I parked in front of the gym. The Seminary isn’t part of the University. It is a completely different school with a completely different administration and faculty but happens to be across the street and named after the same guy. Especially in the last few years, both institutions are better off having each other to lean on. In the case of whatever this thing is called, the University would have really struggled without the Seminary offering their facilities and help. I walked in to find out what I was doing. An energetic younger girl walked in with me with a lanyard that said “prayer team”. She approached a gentleman saying she needed to find a “tall man with grey hair” and he fit the description.
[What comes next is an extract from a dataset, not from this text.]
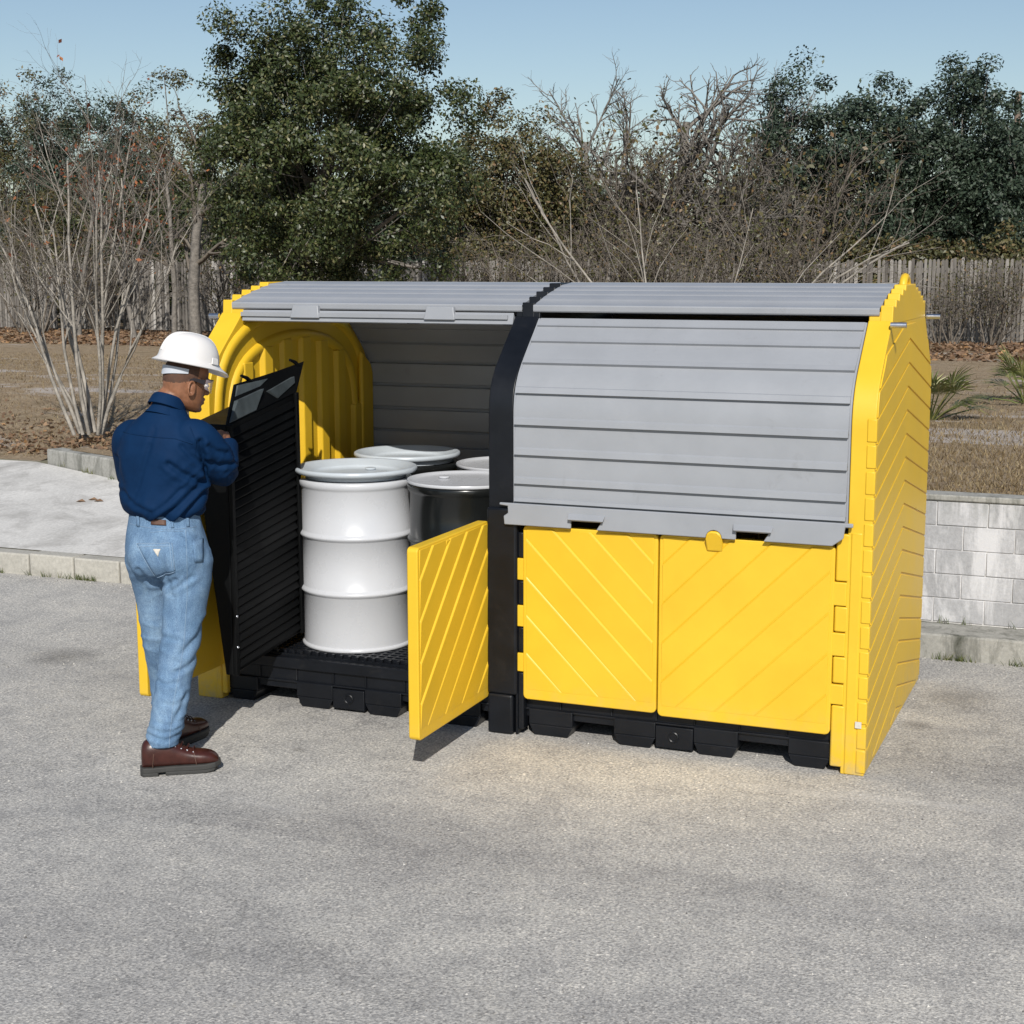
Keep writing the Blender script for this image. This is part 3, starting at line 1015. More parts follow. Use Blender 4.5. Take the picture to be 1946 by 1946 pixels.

He nervously laughed, appearing insulted and kindly walked her where she needed to go. I told him I was suppose to be a greeter but it was obvious I was a bit unneeded seeing the amount of people with volunteer tags surrounding the doors. I walked in the gym to sit down blending in with visitors. Asbury Seminary is unique in that it participates in many sports, has a very large gym, personal trainers, yoga classes and more providing adequate space. It was dark with two projectors and screens. The uncomfortable chairs were metal, beige and typical. There were about 200 chairs lined in perfect rows across the gymnasium. Sarah and Greg were on the screen. I’ve seen them directing every day for 11 days now. Sarah looked more refreshed this time. Greg is always chipper and easy going and seemed the same as always. The sound was so good in the room, it was like Sarah was in the room when she spoke into the microphone. The cameras switched back and forth to show different views of Hughes. My students, Faith and Sevasti, were some in charge of the multi-cam production for each overflow location and it made me proud watching their work live. I sat quietly in the corner waiting to be needed. Dark outlines of people weeped and shouted. Many were sitting on the front row to get as close as possible. I thought about the story of the woman who touched Jesus' robe. Her faith alone healed her. Pastor Robby mentioned the people who make it to Asbury are absolutely finding God simply because they deeply expect Him to show up here. When He does, all they have to do is reach out and touch His robe.